07 May 2011 19:45:05
A fat, brainy kid who got beat up in grammar school, Lipsyte majored in English at Columbia University and wanted to be a novelist. "Truth was in the sweep of fiction, I thought, not in a string of little facts," he writes.
But after college, he lucked into a summer job as a copyboy in the Times sports department and fell in love with daily journalism as it was practiced at the Times.
There, with Gay Talese as his mentor, he developed a singular voice that, by temperament and life experience, invariably sided with the underdog. Alert to the social and political changes convulsing the era, he befriended Dick Gregory, eventually collaborating with him on his autobiography. Gregory's scabrous humor about the corrosive affect of racism left a lasting mark.
When Lipsyte was rewarded with a column after 10 years of chasing daily news, including his biggest story, Muhammad Ali, he gravitated to stories with a sharp racial or political edge: lacrosse on an Indian reservation, gay athletes coming out.

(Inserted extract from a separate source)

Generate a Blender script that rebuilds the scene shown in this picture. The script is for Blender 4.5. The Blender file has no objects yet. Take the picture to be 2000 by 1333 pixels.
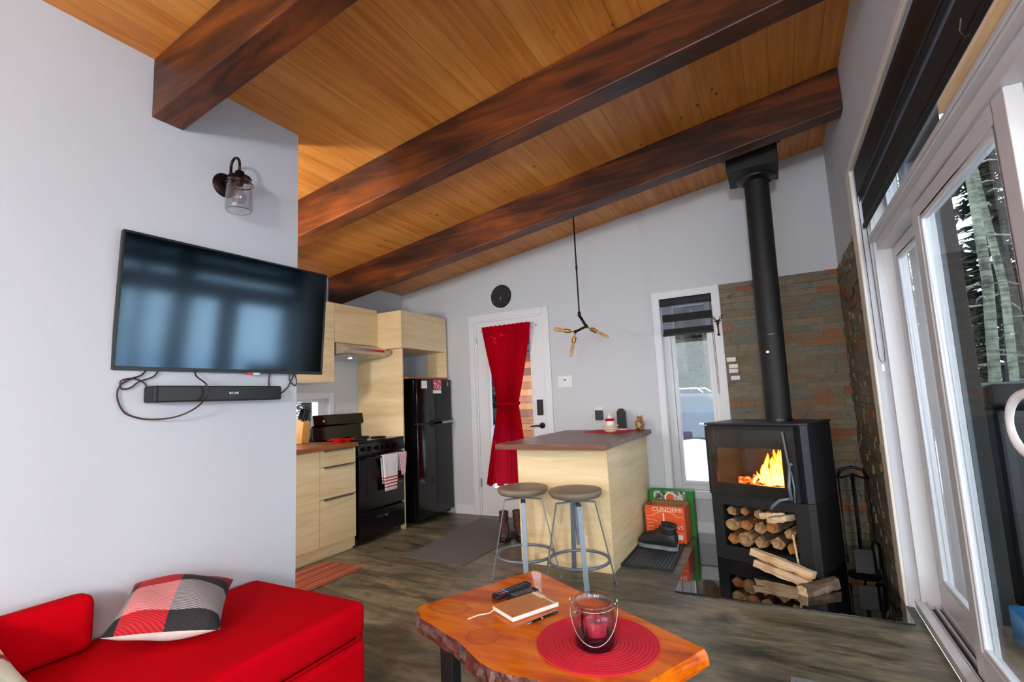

"I could enjoy the Kentucky Derby ... as a great horse race, a splendid party and a vignette of Americana only the first couple of times I covered it before issues of class, race and equine exploitation became impossible to ignore," he writes.
Even though he interviewed the greatest sports stars of his era — Ali, Mickey Mantle, Billie Jean King, Lance Armstrong — he never wanted to "god up" the players.
He perceived a bigger story beyond the game scores — something he dubbed Jock Culture, which he saw as a defining aspect of American society. That might sound like a good thing because aren't professional athletes known for hard work and sacrifice? Yes, but people get old and bodies fail, and although athletes may be able to postpone the inevitable with performance-enhancing drugs, eventually they, too, will be used up and discarded.
Jock Culture glorifies the young, the strong and the beautiful, and Lipsyte, the would-be Chekhov, gets the tragic implications. That's why his columns, and this marvelous memoir, "An Accidental Sportswriter," are so affecting.
When readers would hector him about why his work was always so political, at first he put it off on his liberal parents. "Then I thought — now I always think — why isn't everyone else's work more political?"